A New Look at Urban Street Design

Posted in 2012 The Gnovis Blog  |  Tagged , , , , , , , ,

As we try to find more efficient and environmentally-friendly ways to live, we are tasked with rethinking the ways in which we design and use infrastructure and public space. The National Association for City Transportation Officials (NACTO) recently published its Urban Street Design Guide, which focuses on street and sidewalk design and how cities can better utilize these as public spaces.
Across the country, city planners are rethinking the purpose of streets from channeling the movement of people and vehicles to promoting it for public space uses. This includes reorganizing the way that sidewalks, streets, and intersections are laid out, promoting public transportation like Bus Rapid Transit systems, and allowing in the overall design a flexibility to support spontaneity in the form up “pop-up” parks, cafes, and food truck gatherings. A look at NACTO’s Guide gives us a good understanding of what the future of city planning and transportation engineering may look like.
NACTO’s Guide focus on accommodating the “diverse and competing uses” of the modern American street by making an effort to “integrate city traffic engineering principles into street designs that balance the needs of residents with the realities of traffic.” With this goal in mind, NACTO explores what it calls the Five Principles of Urban Street Design:
1. Streets are Public Spaces: NACTO argues that streets are underutilized in most cities and that they have been built with focus on speed, delay, throughput, and congestions, with little thought to how they can be utilized as a public space.
2. Great Streets are Great for Business: According to NACTO, well designed streets lead to increased revenue for businesses and higher home value for homeowners.
3. Design and Safety: NACTO argues that a majority of deaths by traffic accidents are avoidable if traffic engineers designed streets better so that “people walking, parking, shopping, bicycling, working and driving can cross paths safely.”
4. Streets can be Changed: NACTO points out that street design has not changed with the times. They call for transportation engineers to be bold about altering existing streets through changes such as “moving curbs, changing alignments, daylighting corners and redirecting traffic where necessary.” They also write that streets should be able to be used for different purposes, including “parklets, bicycle parking and pop-up cafes.”
5. Act Now!: NACTO argues that changes need to be acted on quickly and that temporary materials can be used to redesign spaces, which allow public feedback before permanent redesign is implemented.

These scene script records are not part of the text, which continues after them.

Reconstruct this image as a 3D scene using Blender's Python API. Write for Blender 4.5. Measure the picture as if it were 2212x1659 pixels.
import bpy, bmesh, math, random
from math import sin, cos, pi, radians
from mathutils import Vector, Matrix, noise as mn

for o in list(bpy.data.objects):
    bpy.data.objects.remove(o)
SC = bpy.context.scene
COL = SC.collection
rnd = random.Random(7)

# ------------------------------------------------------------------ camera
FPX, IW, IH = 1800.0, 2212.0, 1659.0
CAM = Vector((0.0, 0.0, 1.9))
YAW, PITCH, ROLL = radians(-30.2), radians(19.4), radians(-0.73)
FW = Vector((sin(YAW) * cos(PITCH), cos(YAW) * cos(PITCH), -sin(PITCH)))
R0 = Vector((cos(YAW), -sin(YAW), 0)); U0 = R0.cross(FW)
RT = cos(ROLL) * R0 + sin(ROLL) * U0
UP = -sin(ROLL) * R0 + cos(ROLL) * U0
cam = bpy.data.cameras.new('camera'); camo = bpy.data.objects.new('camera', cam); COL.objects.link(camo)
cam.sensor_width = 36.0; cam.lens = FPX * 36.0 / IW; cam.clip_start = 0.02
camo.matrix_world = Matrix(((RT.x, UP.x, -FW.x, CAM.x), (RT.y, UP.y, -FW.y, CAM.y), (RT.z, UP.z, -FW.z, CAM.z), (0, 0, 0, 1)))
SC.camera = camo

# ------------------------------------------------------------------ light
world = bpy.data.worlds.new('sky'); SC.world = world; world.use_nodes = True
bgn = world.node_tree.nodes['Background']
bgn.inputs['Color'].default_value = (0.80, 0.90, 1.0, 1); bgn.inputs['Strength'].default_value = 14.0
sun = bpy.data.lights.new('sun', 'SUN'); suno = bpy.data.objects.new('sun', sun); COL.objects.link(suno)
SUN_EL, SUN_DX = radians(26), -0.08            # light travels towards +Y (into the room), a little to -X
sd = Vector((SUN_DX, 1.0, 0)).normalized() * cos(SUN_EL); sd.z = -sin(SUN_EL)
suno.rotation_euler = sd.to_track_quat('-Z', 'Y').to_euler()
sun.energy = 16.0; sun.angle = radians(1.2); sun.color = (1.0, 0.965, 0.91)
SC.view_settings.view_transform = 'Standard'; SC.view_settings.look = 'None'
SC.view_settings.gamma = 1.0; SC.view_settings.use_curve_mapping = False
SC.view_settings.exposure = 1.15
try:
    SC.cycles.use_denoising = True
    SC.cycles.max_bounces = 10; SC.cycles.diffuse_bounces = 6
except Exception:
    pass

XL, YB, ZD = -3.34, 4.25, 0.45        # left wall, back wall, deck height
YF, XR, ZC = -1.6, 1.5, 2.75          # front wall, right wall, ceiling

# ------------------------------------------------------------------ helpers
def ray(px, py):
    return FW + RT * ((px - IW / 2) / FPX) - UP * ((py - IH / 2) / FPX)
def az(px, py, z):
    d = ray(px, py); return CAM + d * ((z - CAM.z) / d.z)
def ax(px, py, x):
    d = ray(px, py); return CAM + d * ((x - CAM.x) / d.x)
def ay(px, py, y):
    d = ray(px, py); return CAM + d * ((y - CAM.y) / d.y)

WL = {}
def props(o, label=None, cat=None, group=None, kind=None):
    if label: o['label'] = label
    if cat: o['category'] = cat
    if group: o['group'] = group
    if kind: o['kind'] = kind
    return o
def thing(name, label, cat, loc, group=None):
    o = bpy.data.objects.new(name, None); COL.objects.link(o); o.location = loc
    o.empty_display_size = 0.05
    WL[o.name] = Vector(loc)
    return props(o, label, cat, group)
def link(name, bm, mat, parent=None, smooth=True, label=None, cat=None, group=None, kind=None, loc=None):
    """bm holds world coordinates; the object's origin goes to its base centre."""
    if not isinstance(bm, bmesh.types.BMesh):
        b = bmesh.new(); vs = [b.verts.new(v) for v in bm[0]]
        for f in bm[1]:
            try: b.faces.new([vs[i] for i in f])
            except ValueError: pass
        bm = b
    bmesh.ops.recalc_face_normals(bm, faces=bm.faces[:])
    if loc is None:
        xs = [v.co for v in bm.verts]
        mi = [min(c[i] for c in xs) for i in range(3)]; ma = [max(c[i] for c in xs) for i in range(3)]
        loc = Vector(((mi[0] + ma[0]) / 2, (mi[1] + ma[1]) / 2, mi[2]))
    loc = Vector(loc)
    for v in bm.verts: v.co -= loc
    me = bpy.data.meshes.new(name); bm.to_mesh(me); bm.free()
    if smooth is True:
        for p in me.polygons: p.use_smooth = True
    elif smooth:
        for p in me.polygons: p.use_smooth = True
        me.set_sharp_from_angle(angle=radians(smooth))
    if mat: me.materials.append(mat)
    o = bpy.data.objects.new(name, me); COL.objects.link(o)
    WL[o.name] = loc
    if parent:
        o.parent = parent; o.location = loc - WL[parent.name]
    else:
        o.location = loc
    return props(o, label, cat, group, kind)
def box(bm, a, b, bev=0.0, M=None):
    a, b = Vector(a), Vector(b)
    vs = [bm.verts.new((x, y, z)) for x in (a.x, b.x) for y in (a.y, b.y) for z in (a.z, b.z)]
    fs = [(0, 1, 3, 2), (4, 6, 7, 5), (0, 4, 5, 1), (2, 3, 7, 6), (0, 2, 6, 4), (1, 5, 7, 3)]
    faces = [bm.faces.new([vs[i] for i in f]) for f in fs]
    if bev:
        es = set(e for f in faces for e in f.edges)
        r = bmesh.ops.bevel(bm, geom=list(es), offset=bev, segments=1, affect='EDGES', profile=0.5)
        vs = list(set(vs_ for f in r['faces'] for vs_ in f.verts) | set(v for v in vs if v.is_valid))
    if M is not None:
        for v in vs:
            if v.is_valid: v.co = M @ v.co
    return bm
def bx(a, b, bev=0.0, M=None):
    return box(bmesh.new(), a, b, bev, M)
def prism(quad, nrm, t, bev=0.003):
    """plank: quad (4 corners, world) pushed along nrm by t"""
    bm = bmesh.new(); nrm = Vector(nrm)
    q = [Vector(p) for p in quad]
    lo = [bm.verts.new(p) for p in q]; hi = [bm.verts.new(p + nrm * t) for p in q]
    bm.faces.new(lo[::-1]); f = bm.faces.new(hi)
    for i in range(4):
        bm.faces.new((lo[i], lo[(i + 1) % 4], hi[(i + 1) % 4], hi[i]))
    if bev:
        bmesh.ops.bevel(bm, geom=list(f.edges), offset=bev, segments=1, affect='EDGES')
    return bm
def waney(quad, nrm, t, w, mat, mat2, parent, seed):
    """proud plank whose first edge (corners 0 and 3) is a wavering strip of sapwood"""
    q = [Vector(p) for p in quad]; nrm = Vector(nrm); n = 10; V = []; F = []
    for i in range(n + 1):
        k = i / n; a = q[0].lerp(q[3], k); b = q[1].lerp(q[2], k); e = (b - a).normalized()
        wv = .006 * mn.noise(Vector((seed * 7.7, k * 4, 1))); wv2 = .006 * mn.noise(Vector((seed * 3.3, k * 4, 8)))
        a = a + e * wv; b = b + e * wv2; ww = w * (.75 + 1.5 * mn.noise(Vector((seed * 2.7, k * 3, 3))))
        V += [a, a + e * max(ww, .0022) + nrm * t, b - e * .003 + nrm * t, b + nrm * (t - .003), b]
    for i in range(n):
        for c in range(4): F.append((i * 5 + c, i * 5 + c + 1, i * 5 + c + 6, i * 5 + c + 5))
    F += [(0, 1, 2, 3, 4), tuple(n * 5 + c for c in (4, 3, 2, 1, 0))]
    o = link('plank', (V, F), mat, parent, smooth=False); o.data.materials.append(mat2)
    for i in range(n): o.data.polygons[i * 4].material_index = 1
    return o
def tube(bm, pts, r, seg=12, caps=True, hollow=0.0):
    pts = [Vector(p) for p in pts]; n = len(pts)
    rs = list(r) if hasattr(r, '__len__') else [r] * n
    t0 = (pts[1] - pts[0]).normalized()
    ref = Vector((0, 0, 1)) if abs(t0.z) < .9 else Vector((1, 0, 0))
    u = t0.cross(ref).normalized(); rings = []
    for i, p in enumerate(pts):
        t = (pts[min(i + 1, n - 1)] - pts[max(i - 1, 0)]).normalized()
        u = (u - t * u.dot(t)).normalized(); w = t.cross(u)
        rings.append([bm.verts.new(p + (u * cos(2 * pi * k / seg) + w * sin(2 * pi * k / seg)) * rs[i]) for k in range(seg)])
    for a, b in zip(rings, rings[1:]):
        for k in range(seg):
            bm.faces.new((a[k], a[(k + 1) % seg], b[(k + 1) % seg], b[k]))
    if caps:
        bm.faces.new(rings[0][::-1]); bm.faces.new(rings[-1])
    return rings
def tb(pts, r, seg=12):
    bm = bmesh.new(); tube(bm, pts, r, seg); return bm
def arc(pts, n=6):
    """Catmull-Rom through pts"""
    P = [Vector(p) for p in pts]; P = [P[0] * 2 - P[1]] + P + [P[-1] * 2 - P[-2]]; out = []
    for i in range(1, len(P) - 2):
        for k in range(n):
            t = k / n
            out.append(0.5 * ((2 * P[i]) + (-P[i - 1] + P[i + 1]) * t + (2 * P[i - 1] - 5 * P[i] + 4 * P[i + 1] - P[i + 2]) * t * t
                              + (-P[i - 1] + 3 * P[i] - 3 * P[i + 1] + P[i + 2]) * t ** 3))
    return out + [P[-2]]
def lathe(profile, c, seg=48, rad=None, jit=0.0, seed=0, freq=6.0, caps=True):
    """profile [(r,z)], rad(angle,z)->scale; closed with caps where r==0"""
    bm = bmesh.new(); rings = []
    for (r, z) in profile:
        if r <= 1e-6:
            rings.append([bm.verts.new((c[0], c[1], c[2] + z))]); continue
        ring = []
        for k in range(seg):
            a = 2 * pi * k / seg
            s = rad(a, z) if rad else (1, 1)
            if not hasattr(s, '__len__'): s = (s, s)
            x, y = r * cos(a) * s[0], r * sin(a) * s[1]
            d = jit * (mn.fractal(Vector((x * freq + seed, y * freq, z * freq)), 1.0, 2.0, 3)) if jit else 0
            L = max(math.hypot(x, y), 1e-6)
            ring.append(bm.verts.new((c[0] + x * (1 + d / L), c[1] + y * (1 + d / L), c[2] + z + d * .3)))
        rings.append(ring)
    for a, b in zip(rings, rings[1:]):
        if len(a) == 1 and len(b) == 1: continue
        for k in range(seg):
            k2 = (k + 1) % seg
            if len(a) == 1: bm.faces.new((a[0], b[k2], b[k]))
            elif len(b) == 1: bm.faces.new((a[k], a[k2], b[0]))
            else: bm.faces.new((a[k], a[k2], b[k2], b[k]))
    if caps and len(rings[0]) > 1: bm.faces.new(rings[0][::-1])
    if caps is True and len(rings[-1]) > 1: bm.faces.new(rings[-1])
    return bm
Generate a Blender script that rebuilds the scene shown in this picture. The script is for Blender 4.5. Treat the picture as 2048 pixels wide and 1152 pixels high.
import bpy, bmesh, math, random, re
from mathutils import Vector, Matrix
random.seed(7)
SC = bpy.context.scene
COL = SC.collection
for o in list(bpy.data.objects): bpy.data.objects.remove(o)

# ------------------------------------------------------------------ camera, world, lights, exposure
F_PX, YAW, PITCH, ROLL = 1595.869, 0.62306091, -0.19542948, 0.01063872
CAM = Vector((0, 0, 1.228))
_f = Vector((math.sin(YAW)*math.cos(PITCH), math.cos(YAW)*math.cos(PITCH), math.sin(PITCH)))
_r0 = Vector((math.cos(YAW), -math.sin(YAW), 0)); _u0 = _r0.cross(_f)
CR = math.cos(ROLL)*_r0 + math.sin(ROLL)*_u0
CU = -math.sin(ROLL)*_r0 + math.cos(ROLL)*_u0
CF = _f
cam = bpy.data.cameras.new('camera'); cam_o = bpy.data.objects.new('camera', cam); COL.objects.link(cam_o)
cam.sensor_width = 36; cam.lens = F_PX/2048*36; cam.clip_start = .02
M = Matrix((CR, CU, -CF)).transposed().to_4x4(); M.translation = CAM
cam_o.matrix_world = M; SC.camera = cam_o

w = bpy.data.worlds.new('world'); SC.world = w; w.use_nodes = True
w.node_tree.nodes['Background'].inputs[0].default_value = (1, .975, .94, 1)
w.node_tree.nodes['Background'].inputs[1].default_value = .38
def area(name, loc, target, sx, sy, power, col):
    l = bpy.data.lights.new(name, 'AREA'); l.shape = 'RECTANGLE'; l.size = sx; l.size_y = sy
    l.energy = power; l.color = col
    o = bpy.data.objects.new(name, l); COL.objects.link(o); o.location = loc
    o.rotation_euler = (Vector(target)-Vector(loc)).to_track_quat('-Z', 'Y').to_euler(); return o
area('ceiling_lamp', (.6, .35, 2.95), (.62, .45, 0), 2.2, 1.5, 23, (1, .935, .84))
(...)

A rendering of the old, and new, 18th Street in Adams Morgan, DC.


Repurposing and redesigning streets is trending across the country as more cities are trying to find efficient, cost-effective, green ways of moving their ever increasing populations and goods, while simultaneously working to build up business, community and the changing needs of their people. Here in Washington, DC, the Adams Morgan neighborhood is in the last phases of completing such a project. Known as the Adam’s Morgan Streetscape Project, many of the changes made are ones recommended in the NACTO Guide. One such recommendation is that of widening sidewalks. NACTO argues that cities need to adjust their organization and classification strategies in order to shift the concept of streets from arteries of movement to one of public spaces. “Using width as opposed to type or class allows for the street to be analyzed foremost as a container and a public space, with context, land use and traffic as forces that together shape that space.”
While American cities are starting to catch on to the need of redesigning streets, we have fallen behind many other countries when it comes to the creation and implementation of both redesign and public transit. Bus Rapid Transit (BRT) is an example of an efficient, cost-saving, environmentally-friendly public transportation system that has been implemented in other countries but has been slow to catch on in the United States. Next American City recently profiled the much-touted BRT system in Mexico City, which is estimated to save its workers hundreds of dollars a year and reduce the city’s annual greenhouse-gas emission by 110,000 tons. Other countries like Curitiba, Brazil and Bogotá, Colombia have taken the lead on BRT systems, but as NACTO’s Guide shows us a number of U.S. cities are also starting to experiment with their own BRT systems, including New York City and Cleveland, Ohio, which has seen an estimated $4.2 billion in new real estate along the BRT system corridor since its opening in 2008. With the increasing strain that growing populations, poor environmental standards and bad health are putting on our cities, there is little doubt that cities resisting these kinds of changes in urban street design will have to play some heavy catch up to the ones that are choosing to invest in them early and often.